Sheep may not have been meant to eat grain, but neither were they meant 
to live in the confines of a farm, particularly if the soils are not 
intensely managed to replace all the nutrients that are taken out, or 
were perhaps never there in the first place.

The pretty green grass you buy at the feedstore or from the local farmer 
may look good, but it may be so much trash, if an analysis is done.

We tried supplementing with beet pulp, a popular feed which is 
acceptable as an energy feed in grassfed circles,  that has skyrocketed 
in price, as an alternative to grain and that was a consummate failure. 
It produced a very poor quality lamb and the ewes did not do well on it.

Grassfed/grass finished is a title that needs to be earned by a diligent 
grass farmer.  Lamb products that are put on the market with little 
attention to the true art of grass finishing only give the budding 
market a black eye as far as I'm concerned.  The product will be too 
variable in quality, and a bad tasting, dry, stringy lamb will not 
create a return customer.

We try to feed a balanced diet to the sheep, because we have discovered 
that not to do so is failure.  Blackbellies may be "tough" but they are 
not tough enough to survive a lack of the basic elements of life.  And 
"tough" is what you get when you throw your livestock out on pasture 
without a plan to actually "finish" them correctly.  That means that a 
noble idea, such as grass finished lamb, has to bend with the realities 
of living on "Boring Lava Weathered to Clay" soil, which is what our 
little farm is on.  We are NOT on Class I agricultural soils.
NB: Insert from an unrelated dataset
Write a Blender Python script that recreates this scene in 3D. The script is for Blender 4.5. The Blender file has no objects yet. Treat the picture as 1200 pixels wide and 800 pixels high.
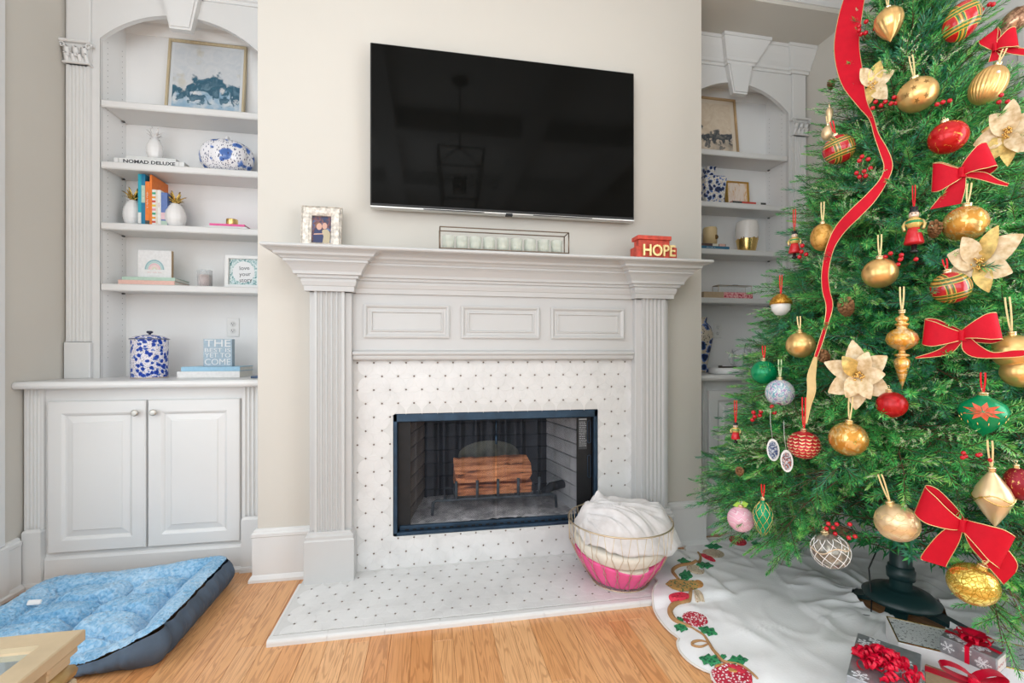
import bpy, bmesh, math, random
import numpy as np
from mathutils import Vector, Matrix, Euler, noise

scene = bpy.context.scene
COL = scene.collection
R = random.Random(7)
PI = math.pi

# ---------------------------------------------------------------- camera
FPX, YAW, HORIZON, EYE = 532.4, 0.18155, 412.6, 1.16
cam_data = bpy.data.cameras.new('camera')
cam_data.sensor_width = 36.0
cam_data.lens = FPX / 1200 * 36.0
cam_data.shift_y = (HORIZON - 400) / 1200
cam_data.clip_start = 0.02
cam = bpy.data.objects.new('camera', cam_data)
COL.objects.link(cam)
cam.location = (0, 0, EYE)
cam.rotation_euler = (PI / 2, 0, -YAW)
scene.camera = cam

# ---------------------------------------------------------------- world, lights, exposure
world = bpy.data.worlds.new('world')
scene.world = world
world.use_nodes = True
_bg = world.node_tree.nodes['Background']
_bg.inputs[0].default_value = (0.86, 0.92, 1.0, 1)
_bg.inputs[1].default_value = 1.0


def area(name, loc, target, sx, sy, watts, color=(1, 1, 1)):
    l = bpy.data.lights.new(name, 'AREA')
    l.shape = 'RECTANGLE'
    l.size, l.size_y, l.energy, l.color = sx, sy, watts, color
    o = bpy.data.objects.new(name, l)
    COL.objects.link(o)
    o.location = loc
    d = Vector(target) - Vector(loc)
    o.rotation_euler = d.to_track_quat('-Z', 'Y').to_euler()
    return o


# daylight through the window on the left wall; back and right window lights are unseen, added as fill
# added fill without a fixture behind the camera, bounced off the white coffered ceiling
COOL = (0.885, 0.95, 1.0)
area('daylight_left_window', (-2.02, -1.5, 1.7), (1.0, -1.5, 1.7), 3.2, 2.5, 100, COOL)
area('daylight_near_left_window', (-2.02, 1.35, 1.7), (1.0, 1.35, 1.7), 1.3, 2.4, 30, COOL)
area('back_fill', (-0.25, -3.95, 1.75), (-0.25, 0, 1.75), 3.9, 2.6, 85, COOL)
area('right_fill', (2.80, -0.6, 1.7), (0, -0.6, 1.7), 2.4, 2.4, 105, COOL)
area('ceiling_bounce_fill', (-0.5, -0.9, 2.0), (-0.4, -0.8, 3.6), 1.8, 1.4, 110, COOL)
scene.view_settings.view_transform = 'Standard'
scene.view_settings.look = 'None'
scene.view_settings.gamma = 1.0
scene.view_settings.use_curve_mapping = False
scene.view_settings.exposure = -0.38

# ---------------------------------------------------------------- picture to place: a point of the photograph on a known plane


def ray(u, v):
    r = (u - 600) / FPX
    s = (HORIZON - v) / FPX
    return Vector((math.sin(YAW) + r * math.cos(YAW), math.cos(YAW) - r * math.sin(YAW), s))


def onY(u, v, y):
    d = ray(u, v)
    return Vector((0, 0, EYE)) + d * (y / d.y)


def onX(u, v, x):
    d = ray(u, v)
    return Vector((0, 0, EYE)) + d * (x / d.x)


def onZ(u, v, z):
    d = ray(u, v)
    return Vector((0, 0, EYE)) + d * ((z - EYE) / d.z)


# ---------------------------------------------------------------- colours and materials
def lin(c):
    if isinstance(c, str):
        c = c.lstrip('#')
        c = [int(c[i:i + 2], 16) / 255 for i in (0, 2, 4)]
        c = [x / 12.92 if x <= 0.04045 else ((x + 0.055) / 1.055) ** 2.4 for x in c]
    return (c[0], c[1], c[2], 1.0)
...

Grain is the universal bandaid for livestock being raised on soils that 
are continually being degraded.  It is cheaper to feed grain than to 
feed the soil.  I have found that out the hard way, but we are still 
working in that direction.  Perhaps in 10 years or so, our soil will be 
able to sustain the abundance of life that creates the high energy 
pasture that will eliminate grain from the sheeps' diet.